Exercise prompt.
Reproduce, please, only the lines from the first line below to the line containing "c = aN+dN*.17+sN*.045-bd*-.0;", inclusive.
--- start Supplied material ---
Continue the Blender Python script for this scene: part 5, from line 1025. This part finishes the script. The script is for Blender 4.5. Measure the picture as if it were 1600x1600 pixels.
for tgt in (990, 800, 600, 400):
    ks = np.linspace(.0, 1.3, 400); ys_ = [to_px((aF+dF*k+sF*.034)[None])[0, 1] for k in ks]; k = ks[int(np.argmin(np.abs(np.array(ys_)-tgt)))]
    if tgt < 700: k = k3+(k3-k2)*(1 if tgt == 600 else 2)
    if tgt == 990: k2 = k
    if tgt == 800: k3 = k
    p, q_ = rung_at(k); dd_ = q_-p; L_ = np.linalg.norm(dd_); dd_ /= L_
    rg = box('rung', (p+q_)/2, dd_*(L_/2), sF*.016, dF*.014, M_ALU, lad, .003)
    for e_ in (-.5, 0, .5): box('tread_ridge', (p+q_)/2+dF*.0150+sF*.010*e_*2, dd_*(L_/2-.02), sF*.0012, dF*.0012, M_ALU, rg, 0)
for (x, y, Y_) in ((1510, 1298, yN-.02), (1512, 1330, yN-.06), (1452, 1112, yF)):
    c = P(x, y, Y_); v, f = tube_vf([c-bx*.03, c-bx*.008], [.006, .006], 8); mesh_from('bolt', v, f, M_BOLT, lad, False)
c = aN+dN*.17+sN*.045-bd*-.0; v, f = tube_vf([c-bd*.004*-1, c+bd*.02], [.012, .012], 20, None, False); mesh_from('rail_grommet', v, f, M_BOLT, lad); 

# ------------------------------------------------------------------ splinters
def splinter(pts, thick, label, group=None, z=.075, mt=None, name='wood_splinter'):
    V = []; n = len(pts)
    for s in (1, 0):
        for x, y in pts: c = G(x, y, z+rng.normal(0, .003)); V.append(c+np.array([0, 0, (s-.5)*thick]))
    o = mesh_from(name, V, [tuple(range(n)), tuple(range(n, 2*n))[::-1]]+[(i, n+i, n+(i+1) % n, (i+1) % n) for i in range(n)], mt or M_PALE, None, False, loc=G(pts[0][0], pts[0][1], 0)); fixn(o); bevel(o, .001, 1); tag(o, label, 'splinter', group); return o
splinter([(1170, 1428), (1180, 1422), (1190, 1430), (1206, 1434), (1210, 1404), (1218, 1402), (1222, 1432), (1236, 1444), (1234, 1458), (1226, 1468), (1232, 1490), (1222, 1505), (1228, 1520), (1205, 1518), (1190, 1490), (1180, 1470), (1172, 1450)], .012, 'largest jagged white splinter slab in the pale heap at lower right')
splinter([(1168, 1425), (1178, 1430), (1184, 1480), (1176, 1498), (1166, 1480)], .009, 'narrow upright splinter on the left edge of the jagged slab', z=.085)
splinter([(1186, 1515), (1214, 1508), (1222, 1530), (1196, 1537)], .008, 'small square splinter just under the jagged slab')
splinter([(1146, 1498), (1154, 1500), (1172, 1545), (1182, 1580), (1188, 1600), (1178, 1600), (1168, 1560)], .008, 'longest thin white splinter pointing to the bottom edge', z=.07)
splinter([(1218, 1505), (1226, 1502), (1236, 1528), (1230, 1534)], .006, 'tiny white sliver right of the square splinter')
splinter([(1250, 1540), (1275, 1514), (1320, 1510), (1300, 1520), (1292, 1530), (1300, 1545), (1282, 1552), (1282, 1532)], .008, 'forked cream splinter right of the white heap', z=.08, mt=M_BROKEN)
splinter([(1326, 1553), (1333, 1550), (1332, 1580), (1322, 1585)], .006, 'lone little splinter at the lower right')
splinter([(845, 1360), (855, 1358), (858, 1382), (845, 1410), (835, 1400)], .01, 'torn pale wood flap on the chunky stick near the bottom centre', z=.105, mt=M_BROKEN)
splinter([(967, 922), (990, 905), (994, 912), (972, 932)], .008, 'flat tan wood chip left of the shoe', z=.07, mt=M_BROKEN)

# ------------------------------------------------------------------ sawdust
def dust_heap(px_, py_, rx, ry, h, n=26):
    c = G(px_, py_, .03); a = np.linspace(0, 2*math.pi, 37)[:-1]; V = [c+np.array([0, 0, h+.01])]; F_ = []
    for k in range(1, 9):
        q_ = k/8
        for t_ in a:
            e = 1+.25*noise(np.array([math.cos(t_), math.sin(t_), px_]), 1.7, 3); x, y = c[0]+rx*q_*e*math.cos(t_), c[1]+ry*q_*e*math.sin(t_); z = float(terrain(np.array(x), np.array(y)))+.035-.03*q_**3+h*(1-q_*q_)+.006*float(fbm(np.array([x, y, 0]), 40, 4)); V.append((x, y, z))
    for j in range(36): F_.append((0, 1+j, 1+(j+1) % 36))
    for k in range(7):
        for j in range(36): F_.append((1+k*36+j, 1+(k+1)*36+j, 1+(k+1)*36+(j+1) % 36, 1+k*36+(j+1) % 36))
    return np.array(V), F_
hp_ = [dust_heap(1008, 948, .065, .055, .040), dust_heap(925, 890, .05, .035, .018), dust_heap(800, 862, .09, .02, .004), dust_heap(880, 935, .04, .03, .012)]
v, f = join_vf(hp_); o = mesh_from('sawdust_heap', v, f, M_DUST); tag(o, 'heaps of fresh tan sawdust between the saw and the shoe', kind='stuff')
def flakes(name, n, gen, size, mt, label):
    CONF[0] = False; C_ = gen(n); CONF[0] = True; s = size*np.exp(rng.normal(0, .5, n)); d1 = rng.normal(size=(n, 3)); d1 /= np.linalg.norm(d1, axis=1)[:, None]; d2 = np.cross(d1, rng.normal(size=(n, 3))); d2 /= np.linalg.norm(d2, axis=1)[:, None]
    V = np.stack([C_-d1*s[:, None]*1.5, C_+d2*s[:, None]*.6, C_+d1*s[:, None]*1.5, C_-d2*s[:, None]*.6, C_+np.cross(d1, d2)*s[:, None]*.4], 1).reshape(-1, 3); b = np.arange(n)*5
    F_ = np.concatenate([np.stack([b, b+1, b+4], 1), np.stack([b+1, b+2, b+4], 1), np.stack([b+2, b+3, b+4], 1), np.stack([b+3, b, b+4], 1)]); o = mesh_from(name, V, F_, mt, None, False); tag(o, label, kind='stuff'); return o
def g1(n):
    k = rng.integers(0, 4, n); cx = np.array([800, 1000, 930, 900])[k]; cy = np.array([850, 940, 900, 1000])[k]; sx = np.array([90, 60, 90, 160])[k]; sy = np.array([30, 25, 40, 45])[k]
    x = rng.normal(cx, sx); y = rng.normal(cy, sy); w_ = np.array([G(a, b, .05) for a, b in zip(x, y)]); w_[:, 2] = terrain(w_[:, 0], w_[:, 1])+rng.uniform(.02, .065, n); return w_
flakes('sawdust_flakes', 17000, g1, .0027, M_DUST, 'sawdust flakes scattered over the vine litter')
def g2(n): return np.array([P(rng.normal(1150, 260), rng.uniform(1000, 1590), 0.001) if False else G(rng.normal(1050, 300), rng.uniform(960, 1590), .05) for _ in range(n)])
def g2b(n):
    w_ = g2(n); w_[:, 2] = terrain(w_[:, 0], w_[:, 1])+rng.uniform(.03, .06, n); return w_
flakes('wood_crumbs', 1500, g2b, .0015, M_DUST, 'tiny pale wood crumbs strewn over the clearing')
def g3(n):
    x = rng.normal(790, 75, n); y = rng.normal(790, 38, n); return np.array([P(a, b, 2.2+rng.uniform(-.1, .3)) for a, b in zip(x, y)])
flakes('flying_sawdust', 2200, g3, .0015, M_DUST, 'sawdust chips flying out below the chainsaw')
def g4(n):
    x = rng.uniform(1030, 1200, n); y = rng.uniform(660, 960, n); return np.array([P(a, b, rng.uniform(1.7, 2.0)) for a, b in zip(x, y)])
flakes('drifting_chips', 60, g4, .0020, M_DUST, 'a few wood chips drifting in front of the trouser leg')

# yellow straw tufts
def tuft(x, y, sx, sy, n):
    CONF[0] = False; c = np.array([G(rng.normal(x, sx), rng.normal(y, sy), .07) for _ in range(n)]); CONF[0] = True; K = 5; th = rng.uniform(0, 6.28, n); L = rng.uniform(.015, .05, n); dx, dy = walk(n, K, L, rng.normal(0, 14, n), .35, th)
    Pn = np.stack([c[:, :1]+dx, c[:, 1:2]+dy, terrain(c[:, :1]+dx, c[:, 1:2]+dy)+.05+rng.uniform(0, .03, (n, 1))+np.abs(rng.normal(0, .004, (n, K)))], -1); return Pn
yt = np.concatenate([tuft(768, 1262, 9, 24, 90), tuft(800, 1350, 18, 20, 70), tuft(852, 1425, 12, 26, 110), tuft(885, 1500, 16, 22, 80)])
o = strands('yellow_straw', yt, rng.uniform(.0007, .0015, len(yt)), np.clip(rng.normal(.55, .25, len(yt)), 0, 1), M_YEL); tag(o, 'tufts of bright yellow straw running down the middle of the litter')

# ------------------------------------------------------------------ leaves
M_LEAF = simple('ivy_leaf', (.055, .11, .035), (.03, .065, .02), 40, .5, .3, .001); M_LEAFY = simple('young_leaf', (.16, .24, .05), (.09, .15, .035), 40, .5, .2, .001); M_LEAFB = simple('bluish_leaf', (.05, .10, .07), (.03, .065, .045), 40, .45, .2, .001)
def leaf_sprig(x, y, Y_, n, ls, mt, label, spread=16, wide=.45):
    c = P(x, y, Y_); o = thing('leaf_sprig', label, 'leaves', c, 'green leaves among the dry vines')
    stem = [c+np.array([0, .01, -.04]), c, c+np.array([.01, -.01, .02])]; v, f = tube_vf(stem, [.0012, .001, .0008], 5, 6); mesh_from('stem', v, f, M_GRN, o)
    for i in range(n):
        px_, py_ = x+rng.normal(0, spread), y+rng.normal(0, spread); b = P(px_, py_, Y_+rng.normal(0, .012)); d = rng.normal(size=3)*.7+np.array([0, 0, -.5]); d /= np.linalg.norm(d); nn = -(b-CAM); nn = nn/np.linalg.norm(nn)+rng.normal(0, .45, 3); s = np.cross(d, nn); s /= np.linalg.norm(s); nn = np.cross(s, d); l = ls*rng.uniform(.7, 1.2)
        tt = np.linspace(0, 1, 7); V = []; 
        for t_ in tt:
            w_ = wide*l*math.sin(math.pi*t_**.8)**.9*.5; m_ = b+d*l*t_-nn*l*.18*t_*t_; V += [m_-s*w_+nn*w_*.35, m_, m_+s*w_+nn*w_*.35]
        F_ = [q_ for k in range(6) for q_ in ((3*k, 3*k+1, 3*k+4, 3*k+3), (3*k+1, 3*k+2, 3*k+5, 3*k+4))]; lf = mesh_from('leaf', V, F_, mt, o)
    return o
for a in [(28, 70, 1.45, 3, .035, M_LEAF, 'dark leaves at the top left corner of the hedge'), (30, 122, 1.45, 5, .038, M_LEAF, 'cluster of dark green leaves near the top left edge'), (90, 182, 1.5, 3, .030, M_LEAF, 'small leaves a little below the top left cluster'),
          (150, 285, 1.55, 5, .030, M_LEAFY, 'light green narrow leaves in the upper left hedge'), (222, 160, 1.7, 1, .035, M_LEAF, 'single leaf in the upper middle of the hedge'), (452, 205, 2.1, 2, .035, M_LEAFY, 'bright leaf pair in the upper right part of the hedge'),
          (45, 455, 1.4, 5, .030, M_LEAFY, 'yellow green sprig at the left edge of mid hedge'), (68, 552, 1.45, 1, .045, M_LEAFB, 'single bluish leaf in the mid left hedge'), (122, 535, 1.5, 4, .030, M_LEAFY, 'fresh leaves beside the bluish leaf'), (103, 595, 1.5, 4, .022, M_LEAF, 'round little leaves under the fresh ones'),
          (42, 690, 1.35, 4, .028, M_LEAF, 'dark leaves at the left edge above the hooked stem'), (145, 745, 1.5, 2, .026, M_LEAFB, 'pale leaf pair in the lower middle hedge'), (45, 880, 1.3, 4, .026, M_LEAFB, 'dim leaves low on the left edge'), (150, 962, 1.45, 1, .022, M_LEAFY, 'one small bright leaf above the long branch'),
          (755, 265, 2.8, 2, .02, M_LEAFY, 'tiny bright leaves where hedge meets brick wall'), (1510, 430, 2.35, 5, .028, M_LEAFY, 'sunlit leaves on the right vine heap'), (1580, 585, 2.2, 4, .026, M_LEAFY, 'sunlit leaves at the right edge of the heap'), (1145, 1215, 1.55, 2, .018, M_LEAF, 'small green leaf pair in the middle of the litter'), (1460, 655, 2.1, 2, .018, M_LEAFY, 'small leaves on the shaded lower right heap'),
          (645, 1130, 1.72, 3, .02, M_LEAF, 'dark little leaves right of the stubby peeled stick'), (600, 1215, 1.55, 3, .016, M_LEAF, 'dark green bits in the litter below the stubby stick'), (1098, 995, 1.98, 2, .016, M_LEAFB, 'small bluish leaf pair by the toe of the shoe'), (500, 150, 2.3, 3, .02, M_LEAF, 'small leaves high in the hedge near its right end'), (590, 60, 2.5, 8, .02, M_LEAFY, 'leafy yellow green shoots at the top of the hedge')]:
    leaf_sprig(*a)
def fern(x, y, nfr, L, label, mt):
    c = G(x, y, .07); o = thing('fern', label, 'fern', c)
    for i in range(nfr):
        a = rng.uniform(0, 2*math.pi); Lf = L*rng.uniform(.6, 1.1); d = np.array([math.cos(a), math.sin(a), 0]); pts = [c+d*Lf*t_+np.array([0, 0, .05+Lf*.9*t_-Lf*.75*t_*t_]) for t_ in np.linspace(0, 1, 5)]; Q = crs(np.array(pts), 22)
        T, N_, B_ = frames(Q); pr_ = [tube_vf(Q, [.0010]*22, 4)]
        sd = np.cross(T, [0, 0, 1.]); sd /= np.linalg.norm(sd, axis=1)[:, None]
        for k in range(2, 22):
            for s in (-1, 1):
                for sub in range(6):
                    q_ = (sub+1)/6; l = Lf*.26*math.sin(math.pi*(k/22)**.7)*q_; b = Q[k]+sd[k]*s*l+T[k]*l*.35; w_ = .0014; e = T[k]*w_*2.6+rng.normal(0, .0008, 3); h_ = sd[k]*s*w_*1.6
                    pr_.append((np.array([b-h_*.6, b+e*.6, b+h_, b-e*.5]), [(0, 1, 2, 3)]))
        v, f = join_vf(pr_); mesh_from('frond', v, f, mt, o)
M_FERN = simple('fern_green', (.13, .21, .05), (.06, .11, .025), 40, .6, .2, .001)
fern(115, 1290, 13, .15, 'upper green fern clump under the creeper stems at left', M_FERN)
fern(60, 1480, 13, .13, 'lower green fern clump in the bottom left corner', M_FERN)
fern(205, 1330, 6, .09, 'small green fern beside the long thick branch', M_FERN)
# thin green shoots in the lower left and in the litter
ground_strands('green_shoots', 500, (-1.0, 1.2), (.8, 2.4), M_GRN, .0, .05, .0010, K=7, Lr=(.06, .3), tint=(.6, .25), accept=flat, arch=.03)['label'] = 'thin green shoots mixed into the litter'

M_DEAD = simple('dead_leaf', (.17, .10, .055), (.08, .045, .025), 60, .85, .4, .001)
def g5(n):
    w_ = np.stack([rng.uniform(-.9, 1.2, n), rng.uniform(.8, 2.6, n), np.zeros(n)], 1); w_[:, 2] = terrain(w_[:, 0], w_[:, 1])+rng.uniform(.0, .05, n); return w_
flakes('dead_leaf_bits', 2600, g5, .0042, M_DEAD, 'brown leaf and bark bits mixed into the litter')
--- end Supplied material ---
Answer to this exercise.
Continue the Blender Python script for this scene: part 5, from line 1025. This part finishes the script. The script is for Blender 4.5. Measure the picture as if it were 1600x1600 pixels.
for tgt in (990, 800, 600, 400):
    ks = np.linspace(.0, 1.3, 400); ys_ = [to_px((aF+dF*k+sF*.034)[None])[0, 1] for k in ks]; k = ks[int(np.argmin(np.abs(np.array(ys_)-tgt)))]
    if tgt < 700: k = k3+(k3-k2)*(1 if tgt == 600 else 2)
    if tgt == 990: k2 = k
    if tgt == 800: k3 = k
    p, q_ = rung_at(k); dd_ = q_-p; L_ = np.linalg.norm(dd_); dd_ /= L_
    rg = box('rung', (p+q_)/2, dd_*(L_/2), sF*.016, dF*.014, M_ALU, lad, .003)
    for e_ in (-.5, 0, .5): box('tread_ridge', (p+q_)/2+dF*.0150+sF*.010*e_*2, dd_*(L_/2-.02), sF*.0012, dF*.0012, M_ALU, rg, 0)
for (x, y, Y_) in ((1510, 1298, yN-.02), (1512, 1330, yN-.06), (1452, 1112, yF)):
    c = P(x, y, Y_); v, f = tube_vf([c-bx*.03, c-bx*.008], [.006, .006], 8); mesh_from('bolt', v, f, M_BOLT, lad, False)
c = aN+dN*.17+sN*.045-bd*-.0; v, f = tube_vf([c-bd*.004*-1, c+bd*.02], [.012, .012], 20, None, False); mesh_from('rail_grommet', v, f, M_BOLT, lad); 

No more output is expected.